Commercial real estate investment volumes in the UK fell by 5.7% year on year in 2018 to £62.1 billion, a new analysis report shows.

But real estate has performed remarkably well compared to other global asset classes, according to the market in minutes report from real estate firm Savills, with industrial assets showing 12 month returns of 17.4%.

Richard Merryweather, joint head of UK investment at Savills, pointed out that 2018 year on year total volumes may have been down, but they were still up on the three year rolling average of £59.8 billion.

‘Given the continued political uncertainty around Brexit and the cooling of some global economies, together with the broad range of investors across the sectors and regions, this should be seen a strong message the UK real estate remains a liquid and desirable investment,’ he said.

Savills says that any weakening of Sterling will have an impact on investment in the coming months, but the fundamentals of UK real estate remain strong. It could also attract more international investors looking for opportunities to buy UK assets at a discount.

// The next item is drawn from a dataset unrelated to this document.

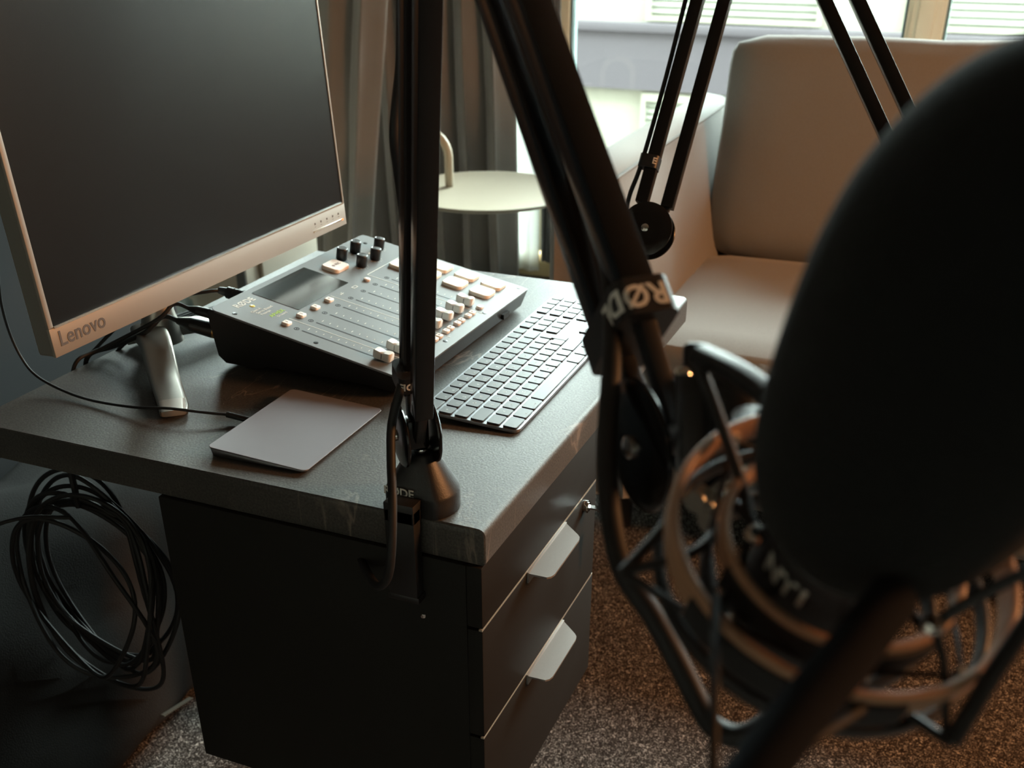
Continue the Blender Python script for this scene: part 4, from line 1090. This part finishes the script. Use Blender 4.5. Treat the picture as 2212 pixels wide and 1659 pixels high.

On this basis, with little risk of over development in many sectors and occupier demand in most markets at surprisingly high levels, the international real estate advisor says it expects that 2019 should see certain sectors continuing to perform strongly this year.

‘Alternatives and mixed-use assets accounted for 29% of all UK investment last year, the highest proportion ever, but interestingly, given the positive news surrounding the industrial market, the volumes and market proportion accounted for by this sector declined year on year,’ said Kevin Mofid, head of industrial research at Savills.

‘This is due to the creation of prime stock which is dominated by a handful of companies who hold assets for income, rather than trade, so it’s difficult to see how investment volumes in the sector can increase by the same proportion as occupier demand this year,’ he added.